## [WHAT YOU SHOULD DO]
Among these lines, how many include "that"? Answer only with the number.
####
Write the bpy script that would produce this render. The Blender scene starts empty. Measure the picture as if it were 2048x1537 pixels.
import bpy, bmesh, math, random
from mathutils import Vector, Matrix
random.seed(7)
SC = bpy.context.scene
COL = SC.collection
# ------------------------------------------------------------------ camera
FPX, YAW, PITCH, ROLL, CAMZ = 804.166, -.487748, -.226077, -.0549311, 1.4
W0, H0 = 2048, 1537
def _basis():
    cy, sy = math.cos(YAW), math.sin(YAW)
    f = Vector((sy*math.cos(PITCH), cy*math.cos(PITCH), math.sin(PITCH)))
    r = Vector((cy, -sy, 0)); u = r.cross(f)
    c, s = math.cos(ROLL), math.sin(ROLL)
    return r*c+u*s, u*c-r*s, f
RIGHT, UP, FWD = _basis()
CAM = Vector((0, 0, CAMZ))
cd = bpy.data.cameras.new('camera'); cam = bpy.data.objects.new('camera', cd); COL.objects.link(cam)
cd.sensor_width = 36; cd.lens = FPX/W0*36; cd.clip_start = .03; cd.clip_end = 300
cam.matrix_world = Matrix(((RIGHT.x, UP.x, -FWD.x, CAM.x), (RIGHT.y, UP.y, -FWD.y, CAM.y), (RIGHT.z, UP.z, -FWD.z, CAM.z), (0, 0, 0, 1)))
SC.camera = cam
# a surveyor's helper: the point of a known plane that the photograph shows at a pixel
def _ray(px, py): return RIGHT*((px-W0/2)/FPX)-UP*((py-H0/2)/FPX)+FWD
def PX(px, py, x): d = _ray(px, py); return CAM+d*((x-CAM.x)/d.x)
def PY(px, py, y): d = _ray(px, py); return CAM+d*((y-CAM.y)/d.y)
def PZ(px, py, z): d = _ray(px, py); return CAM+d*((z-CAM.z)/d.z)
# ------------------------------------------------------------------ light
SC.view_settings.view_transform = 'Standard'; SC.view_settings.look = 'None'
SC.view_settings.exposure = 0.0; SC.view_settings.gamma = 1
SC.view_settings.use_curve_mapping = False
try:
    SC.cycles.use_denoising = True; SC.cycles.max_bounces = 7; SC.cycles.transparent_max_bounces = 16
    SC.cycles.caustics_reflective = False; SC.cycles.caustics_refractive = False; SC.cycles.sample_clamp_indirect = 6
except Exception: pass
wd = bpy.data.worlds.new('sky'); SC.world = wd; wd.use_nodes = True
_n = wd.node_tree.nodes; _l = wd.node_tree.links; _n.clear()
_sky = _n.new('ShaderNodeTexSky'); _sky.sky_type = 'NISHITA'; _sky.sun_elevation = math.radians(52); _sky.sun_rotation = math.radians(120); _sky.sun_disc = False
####
## [FULL RESPONSE]
2